3. Fim último e vida moral

     Por último, compreendamos como o santo doutor entende a relação entre felicidade e a vida moral e de que modo a felicidade, segundo acabamos de refletir, constitui uma orientação prática para as decisões que o homem tem que tomar em sua vida.

    A felicidade perfeita não pode ser obtida pelo homem somente através de suas forças e nesse sentido não é um resultado exato das atitudes humanas. Pressupõe uma intervenção de Deus, mais concretamente, sua livre decisão de estabelecer a intima comunhão com o homem que se dá através da visão beatífica.

     Considerando esse plano divino, as obras boas do homem são consideradas meritórias, porque através delas o homem merece ou se faz digno de chegar a união com Deus. O conceito de premio não é estranho a reflexão filosófica, entre outros a utilizam Aristóteles e Kant.

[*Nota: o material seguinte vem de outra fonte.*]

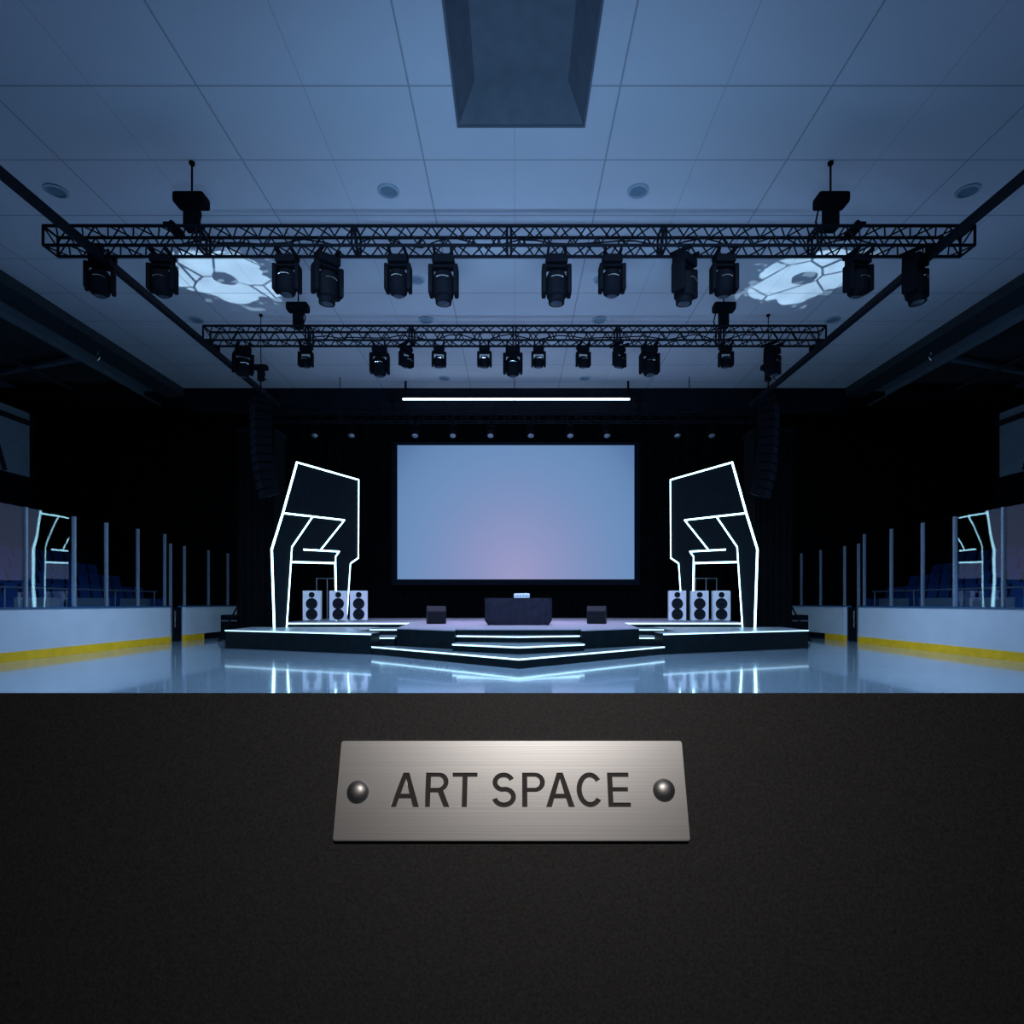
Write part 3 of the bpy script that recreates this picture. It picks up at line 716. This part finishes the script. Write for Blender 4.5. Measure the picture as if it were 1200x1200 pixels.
# ------------------------------------------------------------ PA towers and line arrays
for s in (-1,1):
    r = thing('draped_tower', 'tall black draped tower behind the %s side platform' % SIDE[s], 'tower', (s*7.75, 18.3, 0))
    bm = B(); curtain(bm, -.55,.55, -.4, 0.02, 6.3, .03, .2); curtain(bm, -.55,.55,.4,.02,6.3,.03,.2)
    box(bm,-.56,-.53,-.42,.42,.02,6.3); box(bm,.53,.56,-.42,.42,.02,6.3); obj('drape', bm, M['drape'], r)
    bm = B(); box(bm,-.6,.6,-.45,.45,6.3,6.42); obj('top_plate', bm, M['black'], r)
    bm = B(); tube(bm,(s*.55,-.2,1.25),(s*1.15,-.35,.03),.025); tube(bm,(s*.55,-.2,.5),(s*1.15,-.35,.03),.018); obj('outrigger', bm, M['black'], r)
    a = thing('line_array', 'curved black line array of speakers hanging by the %s tower' % SIDE[s], 'loudspeaker', (s*7.05, 16.6, 6.75))
    bm = B(); box(bm,-.34,.34,-.3,.3,-.05,.05,.01); tube(bm,(0,0,.05),(0,0,.62),.02); obj('rigging_frame', bm, M['black'], a)
    z = -.18; y = 0; ang = 0
    for k in range(11):
        bm = B(); extr(bm,[(-.25,-.22,-.11),(-.25,.22,-.08),(-.25,.22,.08),(-.25,-.22,.11)],(.5,0,0))
        c = obj('array_cabinet', bm, M['black'], a, loc=(0,y,z)); c.rotation_euler = (ang,0,0)
        bm = B(); box(bm,-.235,.235,-.235,-.222,-.095,.095,.004); obj('grille', bm, M['steelmesh'], c)
        z -= .232*math.cos(ang); y += .232*math.sin(ang)*1.0; ang += math.radians(2.6) if k > 4 else math.radians(.8)
    a.rotation_euler.z = s*.9
    hoist('small black chain hoist holding up the %s line array' % SIDE[s], s*7.05, 16.6, HC, .7, zb=7.35)
    # floor cases seen low beside the tower
    c = thing('equipment_case', 'dark flight case standing on the floor beside the %s tower' % SIDE[s], 'case', (s*8.85, 19.3, 0))
    bm = B(); box(bm,-.5,.5,-.3,.3,.08,.8,.01); obj('case_body', bm, M['black'], c)
    bm = B(); box(bm,-.51,.51,-.31,.31,.6,.63); obj('metal_trim', bm, M['rail'], c)
    for x in (-.4,.4):
        for y in (-.22,.22): bm = B(); tube(bm,(x-.02,y,.04),(x+.02,y,.04),.04,12); obj('caster', bm, M['black'], c)

# ------------------------------------------------------------ gobo projections on the ceiling
def gobo(name, loc, target, seed, rot):
    l = bpy.data.lights.new(name, 'SPOT'); l.energy = 1450; l.color = (0.55, 0.82, 1.0); l.spot_size = math.radians(110); l.spot_blend = .02; l.shadow_soft_size = .01
    o = bpy.data.objects.new(name, l); C.objects.link(o); o.location = loc; aim(o, target)
    l.use_nodes = True; n, k = l.node_tree.nodes, l.node_tree.links
    e = n['Emission']
    tc = n.new('ShaderNodeNewGeometry'); sp = n.new('ShaderNodeSeparateXYZ'); k.new(tc.outputs['Incoming'], sp.inputs[0])
    def mth(op, a, b=None):
        x = n.new('ShaderNodeMath'); x.operation = op
        for i, v in enumerate((a, b)):
            if v is None: continue
            if isinstance(v, (int, float)): x.inputs[i].default_value = v
            else: k.new(v, x.inputs[i])
        return x.outputs[0]
    hh = target[2]-loc[2]
    u = mth('DIVIDE', mth('SUBTRACT', mth('MULTIPLY', mth('DIVIDE', sp.outputs[0], sp.outputs[2]), hh), target[0]-loc[0]), 1.5)
    v = mth('DIVIDE', mth('SUBTRACT', mth('MULTIPLY', mth('DIVIDE', sp.outputs[1], sp.outputs[2]), hh), target[1]-loc[1]), 1.5)
    cb = n.new('ShaderNodeCombineXYZ'); k.new(u, cb.inputs[0]); k.new(v, cb.inputs[1]); cb.inputs[2].default_value = seed
    r = mth('SQRT', mth('ADD', mth('MULTIPLY', u, u), mth('MULTIPLY', v, v)))
    th = mth('ARCTAN2', v, u)
    # wavy petal outline
    nz = n.new('ShaderNodeTexNoise'); nz.inputs['Scale'].default_value = 2.2; nz.inputs['Detail'].default_value = 4; k.new(cb.outputs[0], nz.inputs[0])
    pet = mth('ABSOLUTE', mth('SINE', mth('ADD', mth('MULTIPLY', th, 2.5), rot)))
    edge = mth('ADD', mth('ADD', .66, mth('MULTIPLY', pet, .20)), mth('MULTIPLY', mth('SUBTRACT', nz.outputs[0], .5), .35))
    inside = mth('LESS_THAN', r, edge)
    core = mth('GREATER_THAN', r, mth('ADD', .12, mth('MULTIPLY', nz.outputs[0], .16)))
    vo = n.new('ShaderNodeTexVoronoi'); vo.feature = 'DISTANCE_TO_EDGE'; vo.inputs['Scale'].default_value = 1.35; k.new(cb.outputs[0], vo.inputs['Vector'])
    crack = mth('GREATER_THAN', vo.outputs['Distance'], .022)
    f = mth('MULTIPLY', mth('MULTIPLY', inside, core), crack)
    # faint outer speckle
    n2 = n.new('ShaderNodeTexNoise'); n2.inputs['Scale'].default_value = 3.5; k.new(cb.outputs[0], n2.inputs[0])
    outer = mth('MULTIPLY', mth('LESS_THAN', r, 1.1), mth('MULTIPLY', mth('GREATER_THAN', n2.outputs[0], .62), .35))
    f = mth('MAXIMUM', f, outer)
    sh_ = mth('MULTIPLY', f, mth('ADD', .55, mth('MULTIPLY', nz.outputs[0], .9)))
    # an artificial gain evens the throw out over the slanting distance: strength follows distance cubed
    dd = mth('DIVIDE', hh, mth('ABSOLUTE', sp.outputs[2])); g = mth('DIVIDE', mth('POWER', dd, 3.0), hh*30)
    k.new(mth('MULTIPLY', mth('MULTIPLY', sh_, g), mth('LESS_THAN', r, 1.3)), e.inputs['Strength'])
for s in (-1,1):
    gobo('gobo_projector_%s' % SIDE[s], (s*6.2, 11.2, 8.10), (s*7.15, 14.75, HC), 3.1 if s < 0 else 8.4, .4 if s < 0 else 1.7)
    f = thing('pattern_projector', 'small black pattern projector lying on top of the front truss near its %s end' % SIDE[s], 'stage light', (s*6.2, 10.88, ZT+.2))
    bm = B(); box(bm,-.1,.1,-.19,.19,0,.05,.01); obj('base', bm, M['black'], f)
    bm = B(); tube(bm, (0,-.10,.085),(0,.24,.11),.045,14); obj('barrel', bm, M['black'], f)

# ------------------------------------------------------------ foreground parapet and nameplate
sl = 0.3295
yt, zt = 0.545, CAMH-.0826
bm = B()
prof = [(yt,zt),(yt+.03,zt-.012),(yt+.03,0),(yt-sl*zt,0)]
extr(bm, [(-1.6,y,z) for y,z in prof], (3.2,0,0))
struct('wall_front', bm, M['parapet'])
# frame on the sloping face: local x across, local y up the slope, local z out of the face
ang = math.atan(sl)
cx, cyp = 0.0, 0
def face(px, py):      # point of the sloping face at the given place of the photograph
    k = (706-py)/700.0
    # Y = yt + sl*(z-zt) ; z-CAMH = k*Y
    Y = (yt+sl*(CAMH-zt))/(1-sl*k); z = CAMH+k*Y
    return Vector(((px-603)/700.0*Y, Y, z))
pc = (face(402,869)+face(797,869)+face(392,985)+face(807,985))/4
up = Vector((0, math.sin(ang), math.cos(ang))); outn = Vector((0,-math.cos(ang), math.sin(ang)))
R = Matrix((Vector((1,0,0)), up, outn)).transposed().to_4x4()
npl = thing('nameplate', 'brushed steel nameplate reading ART SPACE screwed to the black sloping parapet', 'sign', pc)
npl.rotation_euler = R.to_euler()
w2 = (face(797,869)-face(402,869)).length/2*.999; h2 = ((face(600,869)-face(600,985)).length)/2
TH = .006
bm = B(); cr = .0022
pts = []
for cxs, cys, a0 in ((1,1,0),(-1,1,90),(-1,-1,180),(1,-1,270)):
    for i in range(5):
        a = math.radians(a0+90*i/4); pts.append((cxs*(w2-cr)+cr*math.cos(a), cys*(h2-cr)+cr*math.sin(a)))
prism(bm, pts, 0.0002, TH)
es = [e for e in bm.edges if all(v.co.z > TH-1e-6 for v in e.verts)]
bmesh.ops.bevel(bm, geom=es, offset=.0006, segments=2, affect='EDGES')
plate = obj('plate', bm, M['steel'], npl)
def ribbon(pts, w):          # closed outline of a stroke of width w along pts
    L, Rr = [], []
    for i, p in enumerate(pts):
        a = pts[max(0, i-1)]; b = pts[min(len(pts)-1, i+1)]
        d = Vector((b[0]-a[0], b[1]-a[1])).normalized(); nn = Vector((-d.y, d.x))*w/2
        L.append((p[0]+nn.x, p[1]+nn.y)); Rr.append((p[0]-nn.x, p[1]-nn.y))
    return L + Rr[::-1]
def arc(cx_, cy_, rx, ry, a0, a1, n_=14):
    return [(cx_+rx*math.cos(math.radians(a0+(a1-a0)*i/n_)), cy_+ry*math.sin(math.radians(a0+(a1-a0)*i/n_))) for i in range(n_+1)]
def glyphs():
    # capitals drawn on an 81 unit tall grid, x as they follow each other on the plate
    w = 12.0; g = []
    def A_(x):
        g.append([(x,0),(x+13,0),(x+19,20),(x+46,20),(x+52,0),(x+66,0),(x+40,81),(x+26,81)])
        g.append([(x+22.5,31),(x+42.5,31),(x+33,66)])
    def P_(x, leg=False):
        o_ = [(x,0),(x,81),(x+30,81)] + arc(x+30,58,23,23,90,-90)[1:]
        if leg: o_ = [(x,0),(x,81),(x+31,81)] + arc(x+31,58.5,22,22.5,90,-62)[1:] + [(x+57,0),(x+43.5,0),(x+29,34),(x+w,34),(x+w,0)]
        else: o_ += [(x+w,35),(x+w,0)]
        g.append(o_)
        g.append([(x+w,71),(x+30,71)] + arc(x+29,58,12.5,13,90,-90)[1:] + [(x+w,45)])
    A_(318-318); P_(397-318, True)
    x = 459-318; g.append([(x+23,0),(x+35,0),(x+35,71),(x+58,71),(x+58,81),(x,81),(x,71),(x+23,71)])
    x = 549-318
    sp_ = arc(x+29,58,20,17.5,20,180,12) + arc(x+29,58,20,17.5,180,255,6)[1:] + arc(x+30,23.5,22,18.5,78,-10,8) + arc(x+30,23.5,22,18.5,-10,-168,12)[1:]
    g.append(ribbon(sp_, w-.5))
    P_(621-318); A_(676-318)
    x = 746-318; g.append(ribbon(arc(x+32,40.5,25,35,38,322,26), w))
    x = 819-318; g.append([(x,0),(x+52,0),(x+52,10.5),(x+w,10.5),(x+w,36),(x+47,36),(x+47,46.5),(x+w,46.5),(x+w,70.5),(x+50,70.5),(x+50,81),(x,81)])
    return g
def text_mesh(depth):
    cu = bpy.data.curves.new('txt', 'CURVE'); cu.dimensions = '2D'; cu.fill_mode = 'BOTH'; cu.extrude = depth/2
    for poly in glyphs():
        sp_ = cu.splines.new('POLY'); sp_.points.add(len(poly)-1); sp_.use_cyclic_u = True
        for p_, (x_, y_) in zip(sp_.points, poly): p_.co = (x_*.0002, y_*.0002, 0, 1)
    o = bpy.data.objects.new('txt', cu); C.objects.link(o)
    dg = bpy.context.evaluated_depsgraph_get(); me = bpy.data.meshes.new_from_object(o.evaluated_get(dg))
    bpy.data.objects.remove(o); bpy.data.curves.remove(cu)
    return me
me = text_mesh(.005)
xs = [v.co.x for v in me.vertices]; ys = [v.co.y for v in me.vertices]
tl_, tr_ = face(460,926), face(737,926); th_ = (face(600,905.5)-face(600,946)).length
fx = (tr_-tl_).length/(max(xs)-min(xs)); fy = th_/(max(ys)-min(ys))
cxm, cym = (max(xs)+min(xs))/2, (max(ys)+min(ys))/2
ctr = (face(598.5,925.7)-pc); ox, oy = ctr.x, ctr.dot(up)
for v in me.vertices: v.co.x = (v.co.x-cxm)*fx+ox; v.co.y = (v.co.y-cym)*fy+oy
bmt = bmesh.new(); bmt.from_mesh(me); bmesh.ops.remove_doubles(bmt, verts=bmt.verts, dist=1e-6)
bmesh.ops.recalc_face_normals(bmt, faces=bmt.faces)
cut = bpy.data.meshes.new('cut')
for v in bmt.verts: v.co.z += TH
bmt.to_mesh(cut); 
for v in bmt.verts: v.co.z -= .003 if v.co.z > TH else 0
low = min(v.co.z for v in bmt.verts)
for v in bmt.verts: v.co.z = low + (0.0008 if v.co.z > low+1e-5 else 0) + .0002
letters = obj('lettering', bmt, M['ink'], npl, label='recessed black letters ART SPACE')
cutter = bpy.data.objects.new('cutter', cut); C.objects.link(cutter); cutter.parent = npl
bpy.context.view_layer.update()
md = plate.modifiers.new('cut', 'BOOLEAN'); md.operation = 'DIFFERENCE'; md.object = cutter; md.solver = 'EXACT'
dg = bpy.context.evaluated_depsgraph_get(); nm_ = bpy.data.meshes.new_from_object(plate.evaluated_get(dg))
plate.modifiers.clear(); plate.data = nm_
bpy.data.objects.remove(cutter); bpy.data.meshes.remove(cut); bpy.data.meshes.remove(me)
for px, py in ((421.5,928),(776,926)):
    p = face(px,py)-pc
    bm = B(); lathe(bm, [(.0093,0),(.0095,.0006),(.0088,.0022),(.007,.0038),(.0045,.0050),(.002,.0055),(0,.0056)], 32)
    o = obj('screw', bm, M['screw'], npl, smooth=True, loc=(p.x, p.dot(up), TH), label='domed dark steel screw head at the %s end' % ('left' if px < 600 else 'right'))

      Convém, no entanto, estabelecer que a ética de Tomás de Aquino não é uma “ética de recompensa”, pois o próprio agir bem e retamente já constitui a recompensa por si mesmo, além disso, para ele não seria plenamente virtuoso agir bem apenas em vista de um premio e sim pela intrínseca bondade das ações virtuosas.

      Assim, Sto. Tomás concebe a moral de um modo muito diverso. Sustém que segundo o amoroso desígnio de Deus, o homem é destinado à felicidade perfeita e entre o conteúdo da felicidade imperfeita (a vida ordenada segundo as virtudes) e o da felicidade perfeita existe uma conexão essencial, enquanto a primeira constitui em si mesma uma participação sem coação da segunda e esta última é a culminação daquela.

     Tudo isso é possível porque o homem é um ser dotado de inteligência e vontade, liberdade, e pode direcioná-la, não sem a intervenção divina, para a Felicidade perfeita, o conhecimento de Deus.

     Então qual seria o papel da razão e da vontade na vida moral?
     A vontade seria o desejo de consumação da felicidade “ipsum gaudium (voluntatis) est consummatio beatitudinis”, a razão direciona a vontade para entrar em contato com seu objeto de desejo a partir do reto conhecimento.

     Ao se falar da vida moral, que é participação sem coação da felicidade perfeita, a retidão da vontade adquire particular relevância, pois seria a busca sincera do fim último mantendo sempre essa direção, apesar de todas as tendências, paixões e ações humanas.

     A ssim, só quem tem vontade boa é bom em absoluto, pois graças a ela é que utilizará para  o bem todos o seus recursos e possibilidades.

     Para ele, a essência da retidão moral é o amor (caridade) e todas as virtudes podem ser vistas como aplicações diversas desse amor no comportamento humano. Por exemplo. A temperança é o amor que se entrega completamente ao que ama, a fortaleza é o amor que suporta tudo pelo que ama, a prudência é o amor que discerne sagazmente o que favorece o amor e o que o obstaculiza etc. Para Santo Tomás, a caridade é a forma de todas as virtudes.

       Outra novidade em relação ao pensamento de Aristóteles é o modo de conceber o amor e a amizade. Aristóteles tem uma importante teoria sobre a amizade, cujo verdadeiro laço é a virtude, assim um virtuoso não poderia ser amigo de um viciado. Já o amor cristão de santo Tomás comporta a caridade para com os que erram e aos que nos ofendem, pois abrange o perdão, que representa uma verdadeira revolução do conceito de bem humano.

      Uma questão ainda merece ser considerada: para sto. Tomás, os homens se encaminham para a felicidade perfeita através de uma multitude de ações. Assim quer manifestas que a vida humana se desdobra no tempo, passando por circunstâncias e situações muito diversas. Cada pessoa tem que projetar e realizar o gênero de vida que mantenha a coerência com o bem ultimo, mas este admite sempre modalidade diferentes de atuação concreta segundo a diversidade de pessoas e situações.